Balian and his fellow Crusaders clomp to the Holy Land on horseback, and Scott is nice enough to telescope this massive journey into several minutes. Once there, the camera soars and caresses Scott's digitally imagined Jerusalem, circa 1190. Like the re-created Rome in "Gladiator," the desert city looks like a vast matte painting, its thickets of boxy beige buildings and serpentine souks teeming with extras, the orange sky aflutter with computer-animated birds.
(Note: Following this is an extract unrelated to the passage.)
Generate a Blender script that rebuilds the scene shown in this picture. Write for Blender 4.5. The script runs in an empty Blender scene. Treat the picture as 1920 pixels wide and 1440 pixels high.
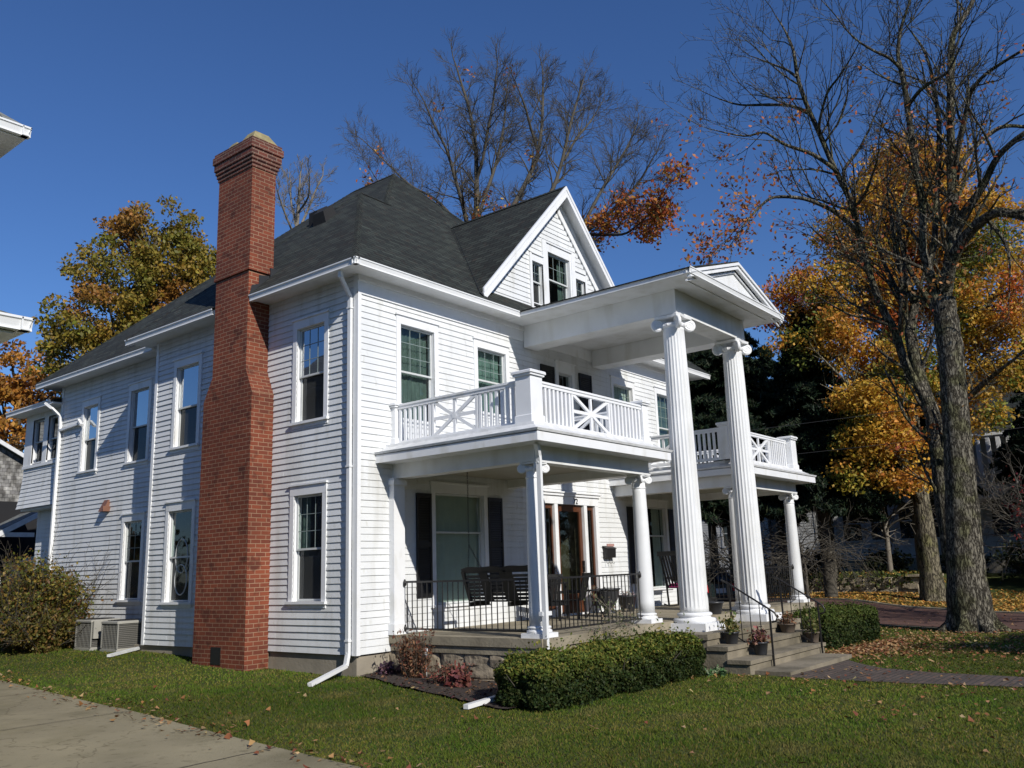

There's a certain dissonance watching clanky medieval knights in chain mail march through Judea's sunbaked sandopolis among robed and besandaled Muslims. It's as though two time-machines, one from dark-ages Europe and one from ancient Palestine, collided and mingled their passenger loads to calamitous effect.
Scott offers sound bite history, a brisk overview of the delicate peace holding in Jerusalem when Balian arrives. The religious politics are, of course, enormously complex and entrenched, and the film presses timely buttons of holy war and infidel invaders, which gently but effectively resonate. The three occupying religions Judaism, Islam, Christianity are treated equitably. Fanaticism is carefully denounced. When Muslim worshippers chant, "Praise be to God," Bloom replies, "Sounds like our prayers." He throws a knowing look that's practically a wink to the audience.
Lurching under the historical epic's requisite load of gravitas and bombast, "Kingdom of Heaven" hews tediously to the genre's frayed formula. Only the setting is fresh, but the novelty gives way to soulless carnage and an emotionally neutered story of faith, duty and, just barely, romance. (Green is more apparition than presence.) There is absolutely nothing interesting in Scott's approach; it is workmanlike, or, more to the point, hacklike.
It remains up in the air if Bloom's stiff, three-expression performance is actually acting. He provides the skin and bones to the role, but the filmmakers have abandoned him on the meat part. He is a living hero in concept only.
Who surely do act, and beautifully, are Neeson, Jeremy Irons (as level-headed Tiberias) and David Thewlis, who was so corrosively brilliant in Mike Leigh's "Naked" and brings to the movie a caustic eloquence and humor — some much-needed bite.
Despite a fierce performance that feels burned into stone, Neeson emanates the faint imperial whiff that he can't wait to get out of there, which he does soon enough. But he doesn't leave before delivering the movie's early show-stopping line: "I once fought two days with an arrow through my testicle."
On the far-fetched assumption that this becomes a date movie, expect at that moment a communal cringe from exactly half the audience.